Erstere trat heuer auch beim Donaufestival auf, das übrigens heuer einen besonders ignoranten rassistischen Text im Festival-Reader abdruckte und sich nach Protest so halbwegs dafür entschuldigte. Bei Programmheften gibt es übrigens gerade ein eher spezielles, aber halt doch auch bestehendes Problem. Einige Jahre konnte nämlich in jedem Beschreibungs-, Werbe- und Antragstext für alle Podiumsdiskussionen, Punkkonzerte und Performances einfach die Philosophin Donna Haraway zitiert werden, und es war für alle Beteiligten klar, dass das damit Beschriebene als cool und OK einzuordnen war. Seit einiger Zeit gilt allerdings Haraway als objektiv abgefrühstückt, nur ohne dass klar wäre, welche*r Autor*in die Nachfolge antritt als Referenz, auf die sich alle einigen können. So unterschiedliche Kandidat*innen wie Silvia Federici, Paul Preciado, Rosi Braidotti, Karen Barad, Anna Tsing oder eben auch Fahim Amir wurden eingebracht (nicht auf Englisch/Deutsch schreibende, nicht-westliche, nicht-weiße Autor*innen darunter: 0), doch niemand konnte sich bisher fix durchsetzen – eine ausgesprochen peinliche Situation für alle Beteiligten.

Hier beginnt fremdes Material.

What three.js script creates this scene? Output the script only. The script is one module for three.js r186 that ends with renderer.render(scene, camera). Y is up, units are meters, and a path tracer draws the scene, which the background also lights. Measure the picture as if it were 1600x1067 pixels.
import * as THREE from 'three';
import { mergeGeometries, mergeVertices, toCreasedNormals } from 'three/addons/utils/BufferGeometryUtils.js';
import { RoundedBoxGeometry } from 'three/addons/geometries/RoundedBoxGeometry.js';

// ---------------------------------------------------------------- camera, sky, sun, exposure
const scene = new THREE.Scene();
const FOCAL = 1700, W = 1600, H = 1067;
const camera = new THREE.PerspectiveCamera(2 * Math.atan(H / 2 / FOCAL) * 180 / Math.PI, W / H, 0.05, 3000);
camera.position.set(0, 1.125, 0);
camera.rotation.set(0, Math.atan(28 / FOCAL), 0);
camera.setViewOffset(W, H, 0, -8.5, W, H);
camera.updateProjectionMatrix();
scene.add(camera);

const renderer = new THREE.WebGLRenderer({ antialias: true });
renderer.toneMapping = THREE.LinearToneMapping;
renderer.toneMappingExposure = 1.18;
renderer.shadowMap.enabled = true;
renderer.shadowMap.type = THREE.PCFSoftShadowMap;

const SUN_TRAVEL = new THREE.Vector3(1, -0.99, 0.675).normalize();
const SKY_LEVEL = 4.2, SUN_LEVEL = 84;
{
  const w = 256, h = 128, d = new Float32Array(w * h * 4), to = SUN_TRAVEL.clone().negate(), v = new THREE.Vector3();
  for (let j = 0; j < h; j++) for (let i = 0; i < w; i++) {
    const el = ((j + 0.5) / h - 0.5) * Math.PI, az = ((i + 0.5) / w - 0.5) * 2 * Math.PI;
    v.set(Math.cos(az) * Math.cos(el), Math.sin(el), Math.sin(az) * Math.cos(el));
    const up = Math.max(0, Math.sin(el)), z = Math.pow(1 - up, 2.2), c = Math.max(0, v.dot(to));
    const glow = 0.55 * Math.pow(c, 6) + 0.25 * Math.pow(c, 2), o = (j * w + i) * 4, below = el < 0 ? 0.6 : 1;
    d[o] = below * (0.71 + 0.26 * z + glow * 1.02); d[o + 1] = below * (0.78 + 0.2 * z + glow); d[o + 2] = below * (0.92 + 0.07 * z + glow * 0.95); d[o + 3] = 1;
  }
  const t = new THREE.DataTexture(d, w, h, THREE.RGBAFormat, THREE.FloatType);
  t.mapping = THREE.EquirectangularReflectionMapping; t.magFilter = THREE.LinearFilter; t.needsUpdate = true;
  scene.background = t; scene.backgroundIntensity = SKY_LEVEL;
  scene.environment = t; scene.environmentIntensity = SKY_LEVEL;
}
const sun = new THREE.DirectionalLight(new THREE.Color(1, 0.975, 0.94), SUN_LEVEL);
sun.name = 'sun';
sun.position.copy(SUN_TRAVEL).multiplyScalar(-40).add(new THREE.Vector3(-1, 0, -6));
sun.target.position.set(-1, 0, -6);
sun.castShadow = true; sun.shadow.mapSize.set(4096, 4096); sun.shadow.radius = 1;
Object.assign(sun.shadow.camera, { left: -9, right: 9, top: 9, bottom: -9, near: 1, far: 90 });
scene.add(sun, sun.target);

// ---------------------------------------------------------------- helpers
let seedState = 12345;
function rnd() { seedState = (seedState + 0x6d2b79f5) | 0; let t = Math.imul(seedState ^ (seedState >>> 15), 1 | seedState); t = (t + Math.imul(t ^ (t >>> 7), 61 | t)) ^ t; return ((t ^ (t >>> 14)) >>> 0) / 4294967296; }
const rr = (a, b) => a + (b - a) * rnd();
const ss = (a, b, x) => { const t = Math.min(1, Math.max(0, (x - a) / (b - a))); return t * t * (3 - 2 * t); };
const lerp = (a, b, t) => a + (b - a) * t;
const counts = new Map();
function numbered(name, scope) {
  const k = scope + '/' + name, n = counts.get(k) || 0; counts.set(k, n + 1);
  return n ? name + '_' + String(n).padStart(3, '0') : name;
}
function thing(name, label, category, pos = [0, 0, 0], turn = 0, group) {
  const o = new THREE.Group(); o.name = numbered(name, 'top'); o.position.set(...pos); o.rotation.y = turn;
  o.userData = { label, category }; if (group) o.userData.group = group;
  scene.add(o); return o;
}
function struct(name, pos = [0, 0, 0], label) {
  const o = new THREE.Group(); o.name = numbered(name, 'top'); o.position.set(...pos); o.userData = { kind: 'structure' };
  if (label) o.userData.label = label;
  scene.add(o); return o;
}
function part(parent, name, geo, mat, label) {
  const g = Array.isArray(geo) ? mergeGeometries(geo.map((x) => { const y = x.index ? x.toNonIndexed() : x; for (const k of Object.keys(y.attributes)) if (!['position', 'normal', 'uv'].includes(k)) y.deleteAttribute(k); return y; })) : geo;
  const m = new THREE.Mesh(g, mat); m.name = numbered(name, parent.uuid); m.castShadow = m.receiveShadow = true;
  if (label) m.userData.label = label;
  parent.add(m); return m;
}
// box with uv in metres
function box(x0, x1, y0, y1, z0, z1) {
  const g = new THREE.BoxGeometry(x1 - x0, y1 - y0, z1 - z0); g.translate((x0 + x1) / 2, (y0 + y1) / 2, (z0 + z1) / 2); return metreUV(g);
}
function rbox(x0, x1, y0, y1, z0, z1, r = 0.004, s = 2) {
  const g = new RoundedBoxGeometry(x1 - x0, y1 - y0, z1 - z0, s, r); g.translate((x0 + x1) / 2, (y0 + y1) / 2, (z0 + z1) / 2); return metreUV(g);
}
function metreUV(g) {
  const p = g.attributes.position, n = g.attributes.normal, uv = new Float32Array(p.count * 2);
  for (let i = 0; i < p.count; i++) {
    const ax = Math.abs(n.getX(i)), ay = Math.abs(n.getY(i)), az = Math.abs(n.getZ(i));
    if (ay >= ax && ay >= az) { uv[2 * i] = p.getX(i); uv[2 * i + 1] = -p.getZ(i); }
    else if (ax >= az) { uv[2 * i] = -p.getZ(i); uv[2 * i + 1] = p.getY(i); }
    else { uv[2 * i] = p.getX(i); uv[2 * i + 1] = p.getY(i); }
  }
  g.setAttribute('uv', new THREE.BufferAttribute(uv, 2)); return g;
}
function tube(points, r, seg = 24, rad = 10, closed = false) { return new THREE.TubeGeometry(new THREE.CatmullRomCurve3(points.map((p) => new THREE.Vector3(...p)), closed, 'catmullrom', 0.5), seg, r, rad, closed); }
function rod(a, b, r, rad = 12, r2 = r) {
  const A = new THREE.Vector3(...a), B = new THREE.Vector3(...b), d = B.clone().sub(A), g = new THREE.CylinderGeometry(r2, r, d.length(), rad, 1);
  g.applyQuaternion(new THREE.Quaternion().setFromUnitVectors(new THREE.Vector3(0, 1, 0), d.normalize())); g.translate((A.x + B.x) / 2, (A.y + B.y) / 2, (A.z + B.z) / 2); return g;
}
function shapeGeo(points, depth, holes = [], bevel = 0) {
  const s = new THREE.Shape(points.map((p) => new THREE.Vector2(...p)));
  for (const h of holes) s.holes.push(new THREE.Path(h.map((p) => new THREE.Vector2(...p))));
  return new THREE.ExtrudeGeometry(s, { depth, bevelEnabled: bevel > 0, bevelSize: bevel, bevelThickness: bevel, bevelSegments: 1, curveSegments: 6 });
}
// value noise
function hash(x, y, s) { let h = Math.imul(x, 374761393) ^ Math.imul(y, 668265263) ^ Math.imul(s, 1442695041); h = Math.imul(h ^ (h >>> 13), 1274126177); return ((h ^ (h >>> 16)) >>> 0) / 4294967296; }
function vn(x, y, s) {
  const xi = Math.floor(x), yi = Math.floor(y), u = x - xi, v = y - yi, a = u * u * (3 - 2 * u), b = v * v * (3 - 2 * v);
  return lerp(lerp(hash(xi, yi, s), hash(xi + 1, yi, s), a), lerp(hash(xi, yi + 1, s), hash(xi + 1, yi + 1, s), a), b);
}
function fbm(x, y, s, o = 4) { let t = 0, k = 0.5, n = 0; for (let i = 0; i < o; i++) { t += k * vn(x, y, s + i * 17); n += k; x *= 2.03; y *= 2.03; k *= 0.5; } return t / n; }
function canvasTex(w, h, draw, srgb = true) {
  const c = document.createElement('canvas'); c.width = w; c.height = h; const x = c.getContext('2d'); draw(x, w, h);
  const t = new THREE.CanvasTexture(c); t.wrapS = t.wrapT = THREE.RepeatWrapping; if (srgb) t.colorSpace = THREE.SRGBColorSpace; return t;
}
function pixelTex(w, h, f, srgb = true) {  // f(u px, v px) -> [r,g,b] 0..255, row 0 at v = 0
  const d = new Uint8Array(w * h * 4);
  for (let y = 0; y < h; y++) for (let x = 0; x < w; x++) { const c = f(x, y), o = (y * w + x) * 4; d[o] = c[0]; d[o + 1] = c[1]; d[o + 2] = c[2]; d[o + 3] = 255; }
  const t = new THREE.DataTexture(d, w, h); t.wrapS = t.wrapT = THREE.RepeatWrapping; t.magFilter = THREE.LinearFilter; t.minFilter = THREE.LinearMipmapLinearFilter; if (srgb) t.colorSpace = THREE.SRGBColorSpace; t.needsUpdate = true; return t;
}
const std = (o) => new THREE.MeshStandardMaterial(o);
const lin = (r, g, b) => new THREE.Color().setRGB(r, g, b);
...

Denn relevante gegenwärtige Pop-Musik (aka Kunst) braucht zusätzlich zu ihrer natürlichen Coolheit immer noch eine diskursive Zutat von denjenigen, die halbcool sind und somit genug Zeit haben, sich durch Theoriewälzer zu schmökern, die erklären, warum cool und OK ist, was alle als das erkennen – und es dadurch erst vollständig dazu machen.
Ob jetzt „Schwein und Zeit“ die neue Haraway wird? Ich zweifle! Doch ich suche gern weiter. Wenn ich mich nicht – da meine Ohr-Infektion inzwischen geheilt ist – nur mit Flossen, Tauchbrille und Schnorchel ausgerüstet dem litoralen Holobionten (ein Begriff, den ich bei Donna Haraway gelesen habe) widme.